Laguna Water to spend P5 billion in five years

LAGUNA AAAWater Corp. announced on Thursday it is committing capital expenditure of P5 billion in five years to secure its position as the country’s third-biggest water service provider.

“We are aspiring to be [that] for the whole country by 2019,” Laguna Water General Manager and COO Melvin John M. Tan told reporters in a news briefing.

A product of a public-private partnership between the Provincial Government of Laguna and Manila Water Philippine Ventures (MWPV), Laguna Water began operating in the cities of Biñan, Santa Rosa and Cabuyao in 2009. MWPV parent Manila Water Co. owns 70 percent of Laguna Water with the provincial government controlling the remaining 30 percent, as well as chairmanship of the Laguna Water board.

According to Tan, his company took the challenge of taking over the operations of AAAWater Corp. in 2004. Since then, he said the company sought to rehabilitate a dilapidated water system, improve poor water quality, increase the service coverage in its concession area, address intermittent water supply and reduce high nonrevenue water.

With an average spending of P2 billion, Laguna Water aims to provide water for the whole province of Laguna, way beyond the borders of the three original concession areas of Biñan, Santa Rosa and Cabuyao, he said.
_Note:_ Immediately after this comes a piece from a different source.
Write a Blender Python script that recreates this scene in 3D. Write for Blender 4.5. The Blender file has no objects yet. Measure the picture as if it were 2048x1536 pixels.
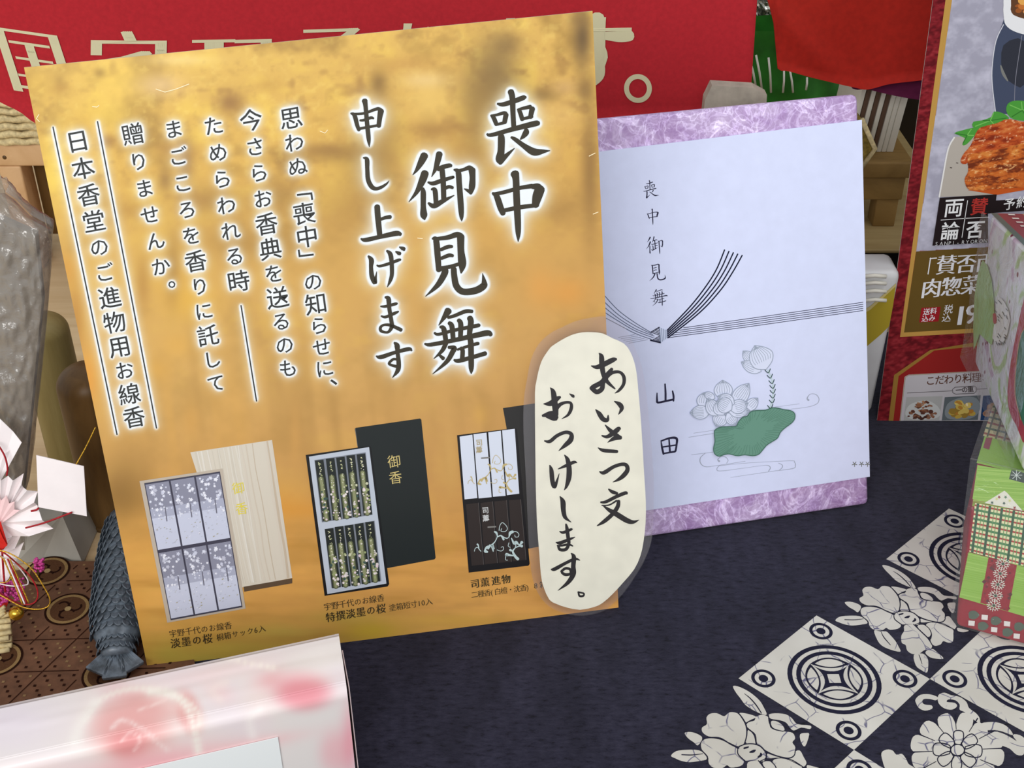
import bpy, bmesh, math, random
import numpy as np
from mathutils import Vector, Matrix
from mathutils.geometry import tessellate_polygon
random.seed(7); RNG = np.random.RandomState(7)
SC = bpy.context.scene; COL = SC.collection

# ---------------------------------------------------------------- camera
F = 2500.0; PITCH = math.radians(33.6)
CAM = np.array([0, 0, 0.6])
FW = np.array([0, math.cos(PITCH), -math.sin(PITCH)]); UP = np.array([0, math.sin(PITCH), math.cos(PITCH)]); RT = np.array([1., 0, 0])
cd = bpy.data.cameras.new('camera'); cam = bpy.data.objects.new('camera', cd); COL.objects.link(cam)
cd.sensor_width = 36; cd.lens = F / 2048 * 36; cd.clip_start = .01
cam.location = CAM; cam.rotation_euler = (math.pi / 2 - PITCH, 0, 0); SC.camera = cam

# ---------------------------------------------------------------- world, lights, exposure
W = bpy.data.worlds.new('world'); SC.world = W; W.use_nodes = True
W.node_tree.nodes['Background'].inputs[0].default_value = (.93, .96, 1, 1)
W.node_tree.nodes['Background'].inputs[1].default_value = .62
def area(name, loc, target, sx, sy, power, col=(1, 1, 1)):
    l = bpy.data.lights.new(name, 'AREA'); l.shape = 'RECTANGLE'; l.size = sx; l.size_y = sy; l.energy = power; l.color = col
    o = bpy.data.objects.new(name, l); COL.objects.link(o); o.location = loc
    o.rotation_euler = (Vector(target) - Vector(loc)).to_track_quat('-Z', 'Y').to_euler(); return o
area('area_lamp', (-.6, -1.35, 1.3), (0, .7, .1), 1.8, .7, 35, (1, .99, .97))  # added light from the front, behind the camera, to brighten the poster
area('area_lamp', (.9, .3, 2.3), (.3, .8, 0), 1.2, .4, 8, (.93, .95, 1))  # overhead fluorescent tube
SC.view_settings.view_transform = 'Standard'; SC.view_settings.look = 'None'
SC.view_settings.gamma = 1; SC.view_settings.use_curve_mapping = False
SC.view_settings.exposure = 0.0

# ---------------------------------------------------------------- geometry helpers
def ray(x, y):
    x = np.asarray(x, float); y = np.asarray(y, float)
    return np.multiply.outer((x - 1024) / F, RT) - np.multiply.outer((y - 768) / F, UP) + FW
def nrm(v): v = np.asarray(v, float); return v / np.linalg.norm(v)
def proj(P):
    d = np.asarray(P) - CAM; z = d @ FW
    return 1024 + F * (d @ RT) / z, 768 - F * (d @ UP) / z
class Plane:
    def __init__(s, o, n):
        s.o = np.asarray(o, float); s.n = nrm(n)
        if s.n @ (CAM - s.o) < 0: s.n = -s.n
    def at(s, x, y, lift=0):
        d = ray(x, y); t = ((s.o - CAM) @ s.n) / (d @ s.n)
        return CAM + d * t[..., None] + s.n * lift if np.ndim(t) else CAM + d * t + s.n * lift
def horiz(z): return Plane((0, .6, z), (0, 0, 1))
TABLE = horiz(0)
def tab(x, y, z=0): return horiz(z).at(x, y)
def atY(x, y, Y): return Plane((0, Y, 0), (0, -1, 0)).at(x, y)
def leaning(a, b, deg):
    a = np.asarray(a); b = np.asarray(b); u = nrm(b - a); h = np.cross((0, 0, 1), u)
    v = math.cos(math.radians(deg)) * np.array([0, 0, 1.]) + math.sin(math.radians(deg)) * h
    pl = Plane(a, np.cross(u, v)); pl.u = u; pl.v = v; return pl
def lin(c):
    c = np.asarray(c, float) / 255; return np.where(c <= .04045, c / 12.92, ((c + .055) / 1.055) ** 2.4)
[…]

“For this year, our budget is P1.4 billion and we definitely intend to raise it next year,” Tan said, adding they are already courting government-controlled water districts in collaborative projects should laying pipes on their own proves impractical.
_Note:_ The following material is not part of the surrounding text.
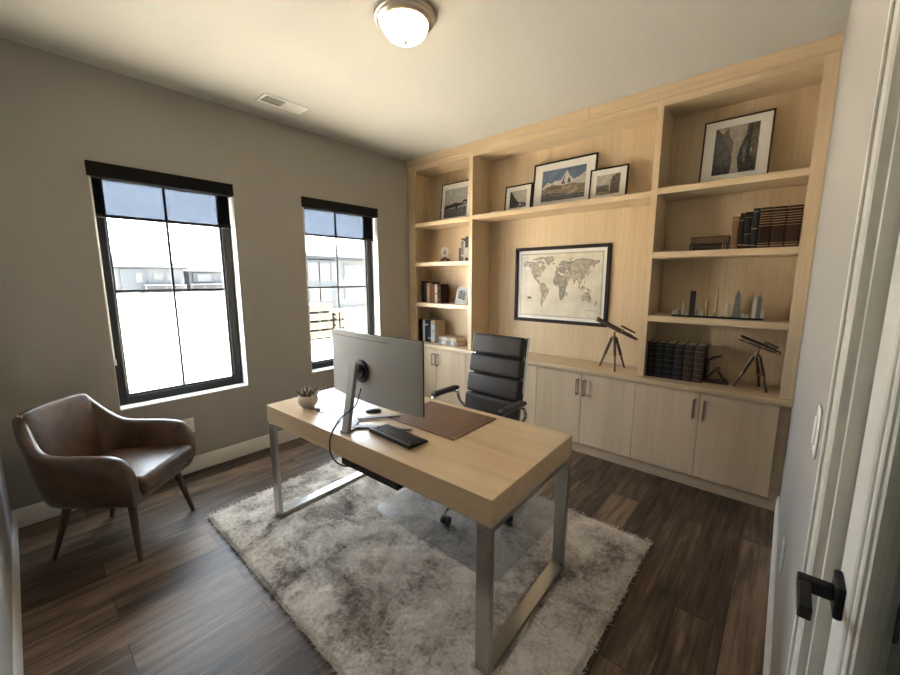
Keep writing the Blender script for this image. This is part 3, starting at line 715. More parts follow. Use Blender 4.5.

Estimating that the water districts have coverage of 60 percent in the province, Tan said Laguna Water needs to fill up the remaining 40-percent service vacuum. However, he admitted they were out-raced by a different company in clinching an agreement with the local government of Los Baños.

In 2015 the provincial government of Laguna approved their concession agreement with Laguna Water to include the three provinces in this southern Philippine province. According to Tan, the company targets the 3 million population in the six cities and 24 municipalities of the whole province.

He said many water districts still operating are constrained with lack of resources and access to financial capital. Hence their services tend to be very limited, Tan said.

He added that since his company took over AAAWater, Laguna Water laid 564 kilometers of pipes, repaired 7,000 leaks and replaced 34 kilometers of pipe mains.

Laguna Water is MWC’s biggest business outside Manila with 133,097 connections, which is equivalent to more than 700,000 people with water services. The company has 135 deep-well facilities scattered across its concession area.